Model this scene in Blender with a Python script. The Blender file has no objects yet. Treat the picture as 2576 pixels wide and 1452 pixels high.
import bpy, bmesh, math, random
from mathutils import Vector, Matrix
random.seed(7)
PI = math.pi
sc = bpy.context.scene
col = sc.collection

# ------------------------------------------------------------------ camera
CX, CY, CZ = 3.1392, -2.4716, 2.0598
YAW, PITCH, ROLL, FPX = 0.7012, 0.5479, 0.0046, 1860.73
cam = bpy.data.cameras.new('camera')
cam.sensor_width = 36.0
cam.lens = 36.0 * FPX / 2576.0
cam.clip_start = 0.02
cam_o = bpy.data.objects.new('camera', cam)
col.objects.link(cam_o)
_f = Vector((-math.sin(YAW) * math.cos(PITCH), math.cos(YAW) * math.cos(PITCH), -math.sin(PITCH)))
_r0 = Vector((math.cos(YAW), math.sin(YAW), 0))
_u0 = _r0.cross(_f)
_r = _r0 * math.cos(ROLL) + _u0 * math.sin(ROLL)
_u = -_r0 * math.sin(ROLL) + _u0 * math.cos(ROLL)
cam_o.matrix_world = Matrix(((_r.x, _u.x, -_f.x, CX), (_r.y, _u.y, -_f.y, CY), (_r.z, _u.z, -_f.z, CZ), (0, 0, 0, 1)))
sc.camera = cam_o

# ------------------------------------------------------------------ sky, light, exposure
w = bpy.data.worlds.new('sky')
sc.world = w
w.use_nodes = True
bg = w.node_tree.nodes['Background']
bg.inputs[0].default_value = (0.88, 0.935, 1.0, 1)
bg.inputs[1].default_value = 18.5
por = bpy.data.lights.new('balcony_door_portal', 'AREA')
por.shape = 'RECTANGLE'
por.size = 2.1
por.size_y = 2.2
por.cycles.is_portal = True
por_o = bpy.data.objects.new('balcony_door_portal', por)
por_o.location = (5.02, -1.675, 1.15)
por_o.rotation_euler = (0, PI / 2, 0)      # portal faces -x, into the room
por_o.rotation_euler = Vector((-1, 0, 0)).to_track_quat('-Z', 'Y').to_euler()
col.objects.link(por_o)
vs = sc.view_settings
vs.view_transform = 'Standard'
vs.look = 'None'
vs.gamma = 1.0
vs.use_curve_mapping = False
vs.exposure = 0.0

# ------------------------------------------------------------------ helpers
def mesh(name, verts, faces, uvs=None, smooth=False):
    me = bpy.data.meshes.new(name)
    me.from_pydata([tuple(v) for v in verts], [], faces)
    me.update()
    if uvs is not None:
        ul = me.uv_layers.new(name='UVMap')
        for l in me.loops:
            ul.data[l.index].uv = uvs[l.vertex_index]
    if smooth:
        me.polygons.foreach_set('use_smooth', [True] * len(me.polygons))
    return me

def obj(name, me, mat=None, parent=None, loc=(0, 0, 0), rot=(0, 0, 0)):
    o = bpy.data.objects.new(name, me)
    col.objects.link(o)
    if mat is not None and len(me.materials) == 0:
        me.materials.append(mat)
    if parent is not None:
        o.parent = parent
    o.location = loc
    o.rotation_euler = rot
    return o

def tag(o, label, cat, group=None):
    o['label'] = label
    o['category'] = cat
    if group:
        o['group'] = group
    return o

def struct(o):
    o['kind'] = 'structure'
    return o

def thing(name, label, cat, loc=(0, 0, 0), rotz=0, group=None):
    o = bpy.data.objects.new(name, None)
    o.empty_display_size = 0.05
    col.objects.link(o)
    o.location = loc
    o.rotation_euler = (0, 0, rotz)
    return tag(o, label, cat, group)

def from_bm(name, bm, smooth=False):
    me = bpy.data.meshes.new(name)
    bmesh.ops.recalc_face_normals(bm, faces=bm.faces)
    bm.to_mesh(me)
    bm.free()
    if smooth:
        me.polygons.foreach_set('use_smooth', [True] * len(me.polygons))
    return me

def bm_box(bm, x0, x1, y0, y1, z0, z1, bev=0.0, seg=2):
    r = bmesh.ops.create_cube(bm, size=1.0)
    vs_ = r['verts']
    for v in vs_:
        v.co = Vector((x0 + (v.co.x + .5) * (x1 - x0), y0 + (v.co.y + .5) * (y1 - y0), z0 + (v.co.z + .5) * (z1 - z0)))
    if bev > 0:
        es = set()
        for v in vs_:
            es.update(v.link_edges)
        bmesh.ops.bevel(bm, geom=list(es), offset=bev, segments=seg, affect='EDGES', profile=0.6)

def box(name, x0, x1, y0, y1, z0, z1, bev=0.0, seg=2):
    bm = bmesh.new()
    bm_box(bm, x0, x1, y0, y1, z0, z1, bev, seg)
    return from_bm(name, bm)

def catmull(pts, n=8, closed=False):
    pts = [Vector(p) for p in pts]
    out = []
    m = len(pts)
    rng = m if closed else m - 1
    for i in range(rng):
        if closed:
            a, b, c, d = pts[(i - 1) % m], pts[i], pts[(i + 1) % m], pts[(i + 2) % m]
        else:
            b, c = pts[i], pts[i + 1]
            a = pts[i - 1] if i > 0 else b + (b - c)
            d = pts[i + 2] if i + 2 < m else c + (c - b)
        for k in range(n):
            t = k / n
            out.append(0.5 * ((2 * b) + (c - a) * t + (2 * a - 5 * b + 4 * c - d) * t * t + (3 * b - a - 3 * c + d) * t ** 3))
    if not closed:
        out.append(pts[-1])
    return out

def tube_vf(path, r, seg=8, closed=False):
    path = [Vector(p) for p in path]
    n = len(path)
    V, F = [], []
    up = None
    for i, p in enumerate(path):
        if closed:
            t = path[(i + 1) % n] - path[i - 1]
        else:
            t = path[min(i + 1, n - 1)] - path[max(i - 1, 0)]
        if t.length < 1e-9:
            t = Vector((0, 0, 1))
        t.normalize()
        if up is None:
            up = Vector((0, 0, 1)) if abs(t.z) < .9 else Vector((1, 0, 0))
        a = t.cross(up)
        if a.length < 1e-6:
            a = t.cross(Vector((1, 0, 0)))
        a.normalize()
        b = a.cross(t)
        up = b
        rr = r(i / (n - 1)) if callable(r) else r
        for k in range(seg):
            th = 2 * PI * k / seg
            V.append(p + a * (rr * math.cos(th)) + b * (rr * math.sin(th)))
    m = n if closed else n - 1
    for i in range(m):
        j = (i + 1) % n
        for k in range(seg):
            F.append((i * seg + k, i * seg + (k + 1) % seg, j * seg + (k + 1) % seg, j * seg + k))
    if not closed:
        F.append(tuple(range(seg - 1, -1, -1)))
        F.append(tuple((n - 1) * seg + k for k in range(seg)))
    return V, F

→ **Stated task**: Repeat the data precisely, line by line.

→ **In response**:
Model this scene in Blender with a Python script. The Blender file has no objects yet. Treat the picture as 2576 pixels wide and 1452 pixels high.
import bpy, bmesh, math, random
from mathutils import Vector, Matrix
random.seed(7)
PI = math.pi
sc = bpy.context.scene
col = sc.collection

# ------------------------------------------------------------------ camera
CX, CY, CZ = 3.1392, -2.4716, 2.0598
YAW, PITCH, ROLL, FPX = 0.7012, 0.5479, 0.0046, 1860.73
cam = bpy.data.cameras.new('camera')
cam.sensor_width = 36.0
cam.lens = 36.0 * FPX / 2576.0
cam.clip_start = 0.02
cam_o = bpy.data.objects.new('camera', cam)
col.objects.link(cam_o)
_f = Vector((-math.sin(YAW) * math.cos(PITCH), math.cos(YAW) * math.cos(PITCH), -math.sin(PITCH)))
_r0 = Vector((math.cos(YAW), math.sin(YAW), 0))
_u0 = _r0.cross(_f)
_r = _r0 * math.cos(ROLL) + _u0 * math.sin(ROLL)
_u = -_r0 * math.sin(ROLL) + _u0 * math.cos(ROLL)
cam_o.matrix_world = Matrix(((_r.x, _u.x, -_f.x, CX), (_r.y, _u.y, -_f.y, CY), (_r.z, _u.z, -_f.z, CZ), (0, 0, 0, 1)))
sc.camera = cam_o

# ------------------------------------------------------------------ sky, light, exposure
w = bpy.data.worlds.new('sky')
sc.world = w
w.use_nodes = True
bg = w.node_tree.nodes['Background']
bg.inputs[0].default_value = (0.88, 0.935, 1.0, 1)
bg.inputs[1].default_value = 18.5
por = bpy.data.lights.new('balcony_door_portal', 'AREA')
por.shape = 'RECTANGLE'
por.size = 2.1
por.size_y = 2.2
por.cycles.is_portal = True
por_o = bpy.data.objects.new('balcony_door_portal', por)
por_o.location = (5.02, -1.675, 1.15)
por_o.rotation_euler = (0, PI / 2, 0)      # portal faces -x, into the room
por_o.rotation_euler = Vector((-1, 0, 0)).to_track_quat('-Z', 'Y').to_euler()
col.objects.link(por_o)
vs = sc.view_settings
vs.view_transform = 'Standard'
vs.look = 'None'
vs.gamma = 1.0
vs.use_curve_mapping = False
vs.exposure = 0.0

# ------------------------------------------------------------------ helpers
def mesh(name, verts, faces, uvs=None, smooth=False):
    me = bpy.data.meshes.new(name)
    me.from_pydata([tuple(v) for v in verts], [], faces)
    me.update()
    if uvs is not None:
        ul = me.uv_layers.new(name='UVMap')
        for l in me.loops:
            ul.data[l.index].uv = uvs[l.vertex_index]
    if smooth:
        me.polygons.foreach_set('use_smooth', [True] * len(me.polygons))
    return me

def obj(name, me, mat=None, parent=None, loc=(0, 0, 0), rot=(0, 0, 0)):
    o = bpy.data.objects.new(name, me)
    col.objects.link(o)
    if mat is not None and len(me.materials) == 0:
        me.materials.append(mat)
    if parent is not None:
        o.parent = parent
    o.location = loc
    o.rotation_euler = rot
    return o

def tag(o, label, cat, group=None):
    o['label'] = label
    o['category'] = cat
    if group:
        o['group'] = group
    return o

def struct(o):
    o['kind'] = 'structure'
    return o

def thing(name, label, cat, loc=(0, 0, 0), rotz=0, group=None):
    o = bpy.data.objects.new(name, None)
    o.empty_display_size = 0.05
    col.objects.link(o)
    o.location = loc
    o.rotation_euler = (0, 0, rotz)
    return tag(o, label, cat, group)

def from_bm(name, bm, smooth=False):
    me = bpy.data.meshes.new(name)
    bmesh.ops.recalc_face_normals(bm, faces=bm.faces)
    bm.to_mesh(me)
    bm.free()
    if smooth:
        me.polygons.foreach_set('use_smooth', [True] * len(me.polygons))
    return me

def bm_box(bm, x0, x1, y0, y1, z0, z1, bev=0.0, seg=2):
    r = bmesh.ops.create_cube(bm, size=1.0)
    vs_ = r['verts']
    for v in vs_:
        v.co = Vector((x0 + (v.co.x + .5) * (x1 - x0), y0 + (v.co.y + .5) * (y1 - y0), z0 + (v.co.z + .5) * (z1 - z0)))
    if bev > 0:
        es = set()
        for v in vs_:
            es.update(v.link_edges)
        bmesh.ops.bevel(bm, geom=list(es), offset=bev, segments=seg, affect='EDGES', profile=0.6)

def box(name, x0, x1, y0, y1, z0, z1, bev=0.0, seg=2):
    bm = bmesh.new()
    bm_box(bm, x0, x1, y0, y1, z0, z1, bev, seg)
    return from_bm(name, bm)

def catmull(pts, n=8, closed=False):
    pts = [Vector(p) for p in pts]
    out = []
    m = len(pts)
    rng = m if closed else m - 1
    for i in range(rng):
        if closed:
            a, b, c, d = pts[(i - 1) % m], pts[i], pts[(i + 1) % m], pts[(i + 2) % m]
        else:
            b, c = pts[i], pts[i + 1]
            a = pts[i - 1] if i > 0 else b + (b - c)
            d = pts[i + 2] if i + 2 < m else c + (c - b)
        for k in range(n):
            t = k / n
            out.append(0.5 * ((2 * b) + (c - a) * t + (2 * a - 5 * b + 4 * c - d) * t * t + (3 * b - a - 3 * c + d) * t ** 3))
    if not closed:
        out.append(pts[-1])
    return out

def tube_vf(path, r, seg=8, closed=False):
    path = [Vector(p) for p in path]
    n = len(path)
    V, F = [], []
    up = None
    for i, p in enumerate(path):
        if closed:
            t = path[(i + 1) % n] - path[i - 1]
        else:
            t = path[min(i + 1, n - 1)] - path[max(i - 1, 0)]
        if t.length < 1e-9:
            t = Vector((0, 0, 1))
        t.normalize()
        if up is None:
            up = Vector((0, 0, 1)) if abs(t.z) < .9 else Vector((1, 0, 0))
        a = t.cross(up)
        if a.length < 1e-6:
            a = t.cross(Vector((1, 0, 0)))
        a.normalize()
        b = a.cross(t)
        up = b
        rr = r(i / (n - 1)) if callable(r) else r
        for k in range(seg):
            th = 2 * PI * k / seg
            V.append(p + a * (rr * math.cos(th)) + b * (rr * math.sin(th)))
    m = n if closed else n - 1
    for i in range(m):
        j = (i + 1) % n
        for k in range(seg):
            F.append((i * seg + k, i * seg + (k + 1) % seg, j * seg + (k + 1) % seg, j * seg + k))
    if not closed:
        F.append(tuple(range(seg - 1, -1, -1)))
        F.append(tuple((n - 1) * seg + k for k in range(seg)))
    return V, F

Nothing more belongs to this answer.